Thursday, February 15, 2007

Eat food. Not too much. Mostly plants.

I noticed that Allison was reading Michael Pollan's The Omnivore's Delimna and it reminded me to pass on another article from the New York Times, written by Pollan, from a couple of weeks ago that while very long is very much worth reading. Pollan is a good writer (also highly recommended are The Botany of Desire, Second Nature, and A Place of My Own) and those of you who have read Omnivore's Delimna will recognize and appreciate a return to a common theme, while those of you who haven't read it will hopefully be intrigued enough to do so. Here's a paragraph towards the end that I really liked, just to give you a sample:
Cook. And if you can, plant a garden. To take part in the intricate and endlessly interesting processes of providing for our sustenance is the surest way to escape the culture of fast food and the values implicit in it: that food should be cheap and easy; that food is fuel and not communion. The culture of the kitchen, as embodied in those enduring traditions we call cuisines, contains more wisdom about diet and health than you are apt to find in any nutrition journal or journalism. Plus, the food you grow yourself contributes to your health long before you sit down to eat it.

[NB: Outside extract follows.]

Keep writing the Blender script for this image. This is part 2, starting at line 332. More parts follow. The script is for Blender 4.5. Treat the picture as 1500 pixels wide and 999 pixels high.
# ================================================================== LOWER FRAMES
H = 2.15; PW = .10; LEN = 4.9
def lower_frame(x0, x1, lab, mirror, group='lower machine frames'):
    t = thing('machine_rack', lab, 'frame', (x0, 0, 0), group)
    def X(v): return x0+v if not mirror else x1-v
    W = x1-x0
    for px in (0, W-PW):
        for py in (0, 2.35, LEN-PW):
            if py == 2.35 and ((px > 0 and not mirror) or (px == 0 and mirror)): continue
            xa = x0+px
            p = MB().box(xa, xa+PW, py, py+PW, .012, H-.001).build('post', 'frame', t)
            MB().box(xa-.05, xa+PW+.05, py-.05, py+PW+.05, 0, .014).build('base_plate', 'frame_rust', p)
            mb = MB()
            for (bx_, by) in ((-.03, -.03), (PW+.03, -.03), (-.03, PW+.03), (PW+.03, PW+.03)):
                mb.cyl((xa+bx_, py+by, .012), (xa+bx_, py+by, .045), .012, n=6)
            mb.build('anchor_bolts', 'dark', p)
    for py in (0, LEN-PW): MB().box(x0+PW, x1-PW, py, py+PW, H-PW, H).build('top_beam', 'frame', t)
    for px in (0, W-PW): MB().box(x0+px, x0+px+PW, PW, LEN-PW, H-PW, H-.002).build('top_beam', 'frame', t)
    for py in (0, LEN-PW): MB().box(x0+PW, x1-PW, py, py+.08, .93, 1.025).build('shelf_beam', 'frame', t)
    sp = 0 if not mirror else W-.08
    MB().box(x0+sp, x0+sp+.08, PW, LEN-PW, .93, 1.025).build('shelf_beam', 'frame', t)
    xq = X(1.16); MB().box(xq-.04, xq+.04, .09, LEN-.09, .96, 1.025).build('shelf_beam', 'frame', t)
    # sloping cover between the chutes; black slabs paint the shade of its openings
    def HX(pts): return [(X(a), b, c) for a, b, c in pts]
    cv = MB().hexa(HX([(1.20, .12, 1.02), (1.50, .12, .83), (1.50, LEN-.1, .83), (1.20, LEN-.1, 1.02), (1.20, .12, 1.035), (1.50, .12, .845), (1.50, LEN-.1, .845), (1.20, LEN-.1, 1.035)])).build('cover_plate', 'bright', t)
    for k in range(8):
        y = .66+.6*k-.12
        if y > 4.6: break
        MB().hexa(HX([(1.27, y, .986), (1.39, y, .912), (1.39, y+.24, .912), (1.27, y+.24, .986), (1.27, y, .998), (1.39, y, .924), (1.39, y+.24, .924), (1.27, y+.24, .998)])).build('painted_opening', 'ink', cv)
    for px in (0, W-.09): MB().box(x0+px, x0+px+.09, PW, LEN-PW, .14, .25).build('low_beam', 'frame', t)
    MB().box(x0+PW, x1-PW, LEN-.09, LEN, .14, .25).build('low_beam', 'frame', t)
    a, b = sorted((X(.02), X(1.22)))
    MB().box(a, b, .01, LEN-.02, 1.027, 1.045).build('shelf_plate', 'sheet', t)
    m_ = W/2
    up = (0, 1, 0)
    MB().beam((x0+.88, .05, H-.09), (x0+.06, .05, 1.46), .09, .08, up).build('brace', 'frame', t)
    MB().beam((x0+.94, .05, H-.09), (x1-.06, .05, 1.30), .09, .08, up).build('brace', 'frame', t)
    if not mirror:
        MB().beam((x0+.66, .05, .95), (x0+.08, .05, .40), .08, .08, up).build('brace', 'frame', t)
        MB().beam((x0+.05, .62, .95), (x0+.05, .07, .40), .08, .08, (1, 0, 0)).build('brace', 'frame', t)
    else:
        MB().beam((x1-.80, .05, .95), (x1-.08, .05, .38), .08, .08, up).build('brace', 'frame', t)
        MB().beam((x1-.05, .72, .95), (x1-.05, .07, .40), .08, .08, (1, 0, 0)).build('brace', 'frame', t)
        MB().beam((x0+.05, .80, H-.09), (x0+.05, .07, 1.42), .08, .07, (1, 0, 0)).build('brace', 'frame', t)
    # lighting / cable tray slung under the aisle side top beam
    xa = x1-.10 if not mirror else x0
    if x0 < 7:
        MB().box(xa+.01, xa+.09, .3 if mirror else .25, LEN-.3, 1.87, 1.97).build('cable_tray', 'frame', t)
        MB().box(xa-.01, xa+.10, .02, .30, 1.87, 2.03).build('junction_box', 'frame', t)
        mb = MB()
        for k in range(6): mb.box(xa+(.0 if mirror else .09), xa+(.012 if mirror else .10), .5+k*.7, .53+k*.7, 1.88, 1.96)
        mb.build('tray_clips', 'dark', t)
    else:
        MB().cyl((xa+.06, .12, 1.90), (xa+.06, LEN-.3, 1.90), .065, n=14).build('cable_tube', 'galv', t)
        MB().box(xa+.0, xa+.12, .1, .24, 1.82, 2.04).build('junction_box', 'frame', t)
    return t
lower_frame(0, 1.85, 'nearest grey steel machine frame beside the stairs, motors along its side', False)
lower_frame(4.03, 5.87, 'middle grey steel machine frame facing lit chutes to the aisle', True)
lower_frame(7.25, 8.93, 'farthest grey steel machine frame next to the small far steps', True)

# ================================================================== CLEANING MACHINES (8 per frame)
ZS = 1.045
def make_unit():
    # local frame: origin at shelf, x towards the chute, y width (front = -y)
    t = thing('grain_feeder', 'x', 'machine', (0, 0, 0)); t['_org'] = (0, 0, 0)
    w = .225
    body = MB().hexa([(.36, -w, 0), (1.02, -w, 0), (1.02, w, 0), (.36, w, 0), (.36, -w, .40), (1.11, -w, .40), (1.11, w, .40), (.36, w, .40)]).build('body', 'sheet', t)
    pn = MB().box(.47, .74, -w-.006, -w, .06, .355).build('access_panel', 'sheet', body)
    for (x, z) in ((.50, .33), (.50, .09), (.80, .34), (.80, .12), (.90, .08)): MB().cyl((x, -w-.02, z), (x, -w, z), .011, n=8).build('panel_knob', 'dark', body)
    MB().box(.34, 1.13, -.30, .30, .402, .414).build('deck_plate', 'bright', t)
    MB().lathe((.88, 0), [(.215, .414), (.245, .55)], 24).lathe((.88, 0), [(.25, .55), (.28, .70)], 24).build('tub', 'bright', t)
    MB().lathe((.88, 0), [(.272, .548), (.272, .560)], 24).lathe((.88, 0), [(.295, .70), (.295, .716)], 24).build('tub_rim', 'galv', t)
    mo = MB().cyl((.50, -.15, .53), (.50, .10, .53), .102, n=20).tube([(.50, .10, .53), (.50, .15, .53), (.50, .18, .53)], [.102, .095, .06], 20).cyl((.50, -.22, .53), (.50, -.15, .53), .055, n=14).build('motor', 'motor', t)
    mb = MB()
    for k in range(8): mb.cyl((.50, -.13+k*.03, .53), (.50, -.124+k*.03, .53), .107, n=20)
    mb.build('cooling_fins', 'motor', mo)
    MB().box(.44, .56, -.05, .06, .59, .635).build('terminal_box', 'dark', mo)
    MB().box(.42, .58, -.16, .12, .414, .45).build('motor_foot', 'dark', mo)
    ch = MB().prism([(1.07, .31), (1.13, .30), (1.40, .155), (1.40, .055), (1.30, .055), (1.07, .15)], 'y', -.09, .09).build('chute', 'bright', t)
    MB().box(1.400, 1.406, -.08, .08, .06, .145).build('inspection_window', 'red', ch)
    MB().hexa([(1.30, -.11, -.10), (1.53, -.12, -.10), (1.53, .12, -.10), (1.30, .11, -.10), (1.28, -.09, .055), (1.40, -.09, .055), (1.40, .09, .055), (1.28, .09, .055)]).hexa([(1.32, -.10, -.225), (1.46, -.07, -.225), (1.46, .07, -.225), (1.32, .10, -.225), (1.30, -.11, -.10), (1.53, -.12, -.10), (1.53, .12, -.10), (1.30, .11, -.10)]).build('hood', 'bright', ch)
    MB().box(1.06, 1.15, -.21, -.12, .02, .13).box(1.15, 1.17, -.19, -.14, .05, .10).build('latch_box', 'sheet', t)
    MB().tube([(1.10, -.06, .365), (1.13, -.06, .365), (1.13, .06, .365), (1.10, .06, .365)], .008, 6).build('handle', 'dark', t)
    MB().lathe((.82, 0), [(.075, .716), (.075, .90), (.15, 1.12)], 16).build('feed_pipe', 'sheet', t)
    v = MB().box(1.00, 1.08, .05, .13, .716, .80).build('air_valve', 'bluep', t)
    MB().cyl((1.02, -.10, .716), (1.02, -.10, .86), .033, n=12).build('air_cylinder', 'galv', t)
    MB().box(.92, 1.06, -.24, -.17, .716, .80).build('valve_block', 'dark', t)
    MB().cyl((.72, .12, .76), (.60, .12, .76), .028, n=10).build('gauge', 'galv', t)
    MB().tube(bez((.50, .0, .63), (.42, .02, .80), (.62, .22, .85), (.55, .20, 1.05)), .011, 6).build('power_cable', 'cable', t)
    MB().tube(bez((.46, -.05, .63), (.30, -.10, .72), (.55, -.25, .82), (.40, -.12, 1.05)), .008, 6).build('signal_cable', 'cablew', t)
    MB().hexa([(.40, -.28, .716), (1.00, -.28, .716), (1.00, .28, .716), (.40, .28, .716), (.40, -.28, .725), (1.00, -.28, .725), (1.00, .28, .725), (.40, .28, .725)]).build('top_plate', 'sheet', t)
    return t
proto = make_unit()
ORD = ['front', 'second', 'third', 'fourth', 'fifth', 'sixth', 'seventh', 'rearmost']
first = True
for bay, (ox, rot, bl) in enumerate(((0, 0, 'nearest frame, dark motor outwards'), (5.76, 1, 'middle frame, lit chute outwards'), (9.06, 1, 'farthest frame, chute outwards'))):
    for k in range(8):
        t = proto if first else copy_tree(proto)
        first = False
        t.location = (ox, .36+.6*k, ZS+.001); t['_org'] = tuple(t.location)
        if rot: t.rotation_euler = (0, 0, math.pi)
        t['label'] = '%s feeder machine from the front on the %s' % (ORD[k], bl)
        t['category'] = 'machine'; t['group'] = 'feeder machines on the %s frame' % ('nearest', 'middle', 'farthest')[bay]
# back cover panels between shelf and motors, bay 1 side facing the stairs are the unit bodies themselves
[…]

So you might want to think about putting down this article now and picking up a spatula or hoe.

Monday, February 12, 2007

Trees, Property Rights and Soil Conservation


Well, for the inaugural post on the WHRI blog here is an article from the New York Times last week that gets pretty close to summing up a lot of what we're about around here. Its got it all - sustainable agricultural practices, conservation of soil, recovery of soil fertility, nitrogen fixing (thats right, I said nitrogen fixing!), ecological balance, the tenuous balance of rural development, civil rights, etc., etc., etc. Definitely worth a read. What I find interesting in this piece, as in others of its nature is how a return to "balance" in an ecological system is often the harbringer of "prosperity." Or if you were to phrase it in somewhat more spiritual language - creation functions as it was created to function when it is allowed to function as it was created.